The companies of the Haniel Group have not otherwise entered into reportable transactions with key management personnel. This also applies to close relatives of this group of persons.

In some cases, key management personnel are members of executive or supervisory bodies of other companies with which the Haniel Group engages in regular business relations. All transactions with these companies are conducted at arm’s length.

In the current financial year, the members of the top-tier executive group received compensation amounting to EUR 16 million (previous year: EUR 27 million). Of this total, an amount of EUR 12 million (previous year: EUR 13 million) was attributable to short-term employee benefits, EUR 2 million (previous year: EUR 2 million) to post-employment benefits, and EUR 1 million (previous year: EUR 4 million) to termination benefits. Additionally, this group of persons were granted share-based payments of EUR 1 million (previous year: EUR 7 million) and other long-term benefits of EUR 0 million (previous year: EUR 1 million). The two latter compensation components are described in greater detail in the following section. As at the reporting date, the present value of defined benefit obligations of members of the top-tier executive group amounted to EUR 14 million (previous year: EUR 15 million). The members of the Supervisory Board of Franz Haniel & Cie. GmbH received the same total remuneration as in the previous year. In addition, employee representatives to the Supervisory Board who work for the Haniel Group received salaries from their employment, which are in line with the market.

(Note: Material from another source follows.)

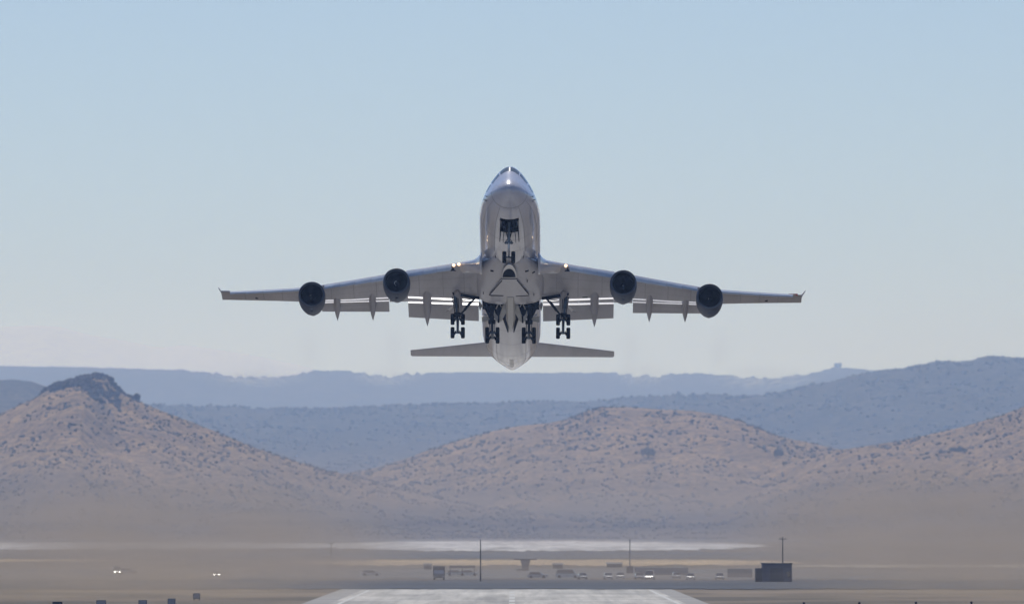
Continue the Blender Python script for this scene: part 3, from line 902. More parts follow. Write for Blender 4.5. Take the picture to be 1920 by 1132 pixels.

For members of the top-tier executive group, the performance compensation comprises performance cash plans as a variable component. These plans are oriented on the value growth of Haniel or of the respective fully consolidated divisions and therefore on the sustainability of the Haniel Group’s success.

The performance cash plans granted during the financial year have a term of four years. The actual payment from these plans is limited in amount and is made in cash depending on target achievement and the fulfilment of stipulated requirements at the end of the term.

Target attainment in the CWS-boco and ELG divisions is essentially measured on the development of value-based performance indicators. These performance cash plans are therefore presented as other long-term benefits.

In contrast, target attainment in the performance cash plans for the Management Board of TAKKT AG and Franz Haniel & Cie. GmbH is based primarily on the development of the share price or market value in the period under consideration. Accordingly, the performance cash plans are classified as cash-settled share-based payments as defined in IFRS 2. The future payment amount is measured at the fair value of the liability taking into account the contractual terms and conditions. At TAKKT, a binomial option pricing model is used to determine the share price-based component. Material measurement assumptions here concern the risk-free interest rate and the applied volatilities based on historical observable data. The liability is remeasured at each reporting date and at the date of settlement. Any changes in fair value are recognised in profit or loss. The performance cash plans for the Management Board of the disposed-of Celesio division are also classified as cash-settled share-based payments as defined in IFRS 2. The total expense from all cash-settled share-based payments was EUR 1 million (previous year: EUR 7 million). The liability recognised in this respect amounted to EUR 7 million as at the reporting date (previous year: EUR 13 million).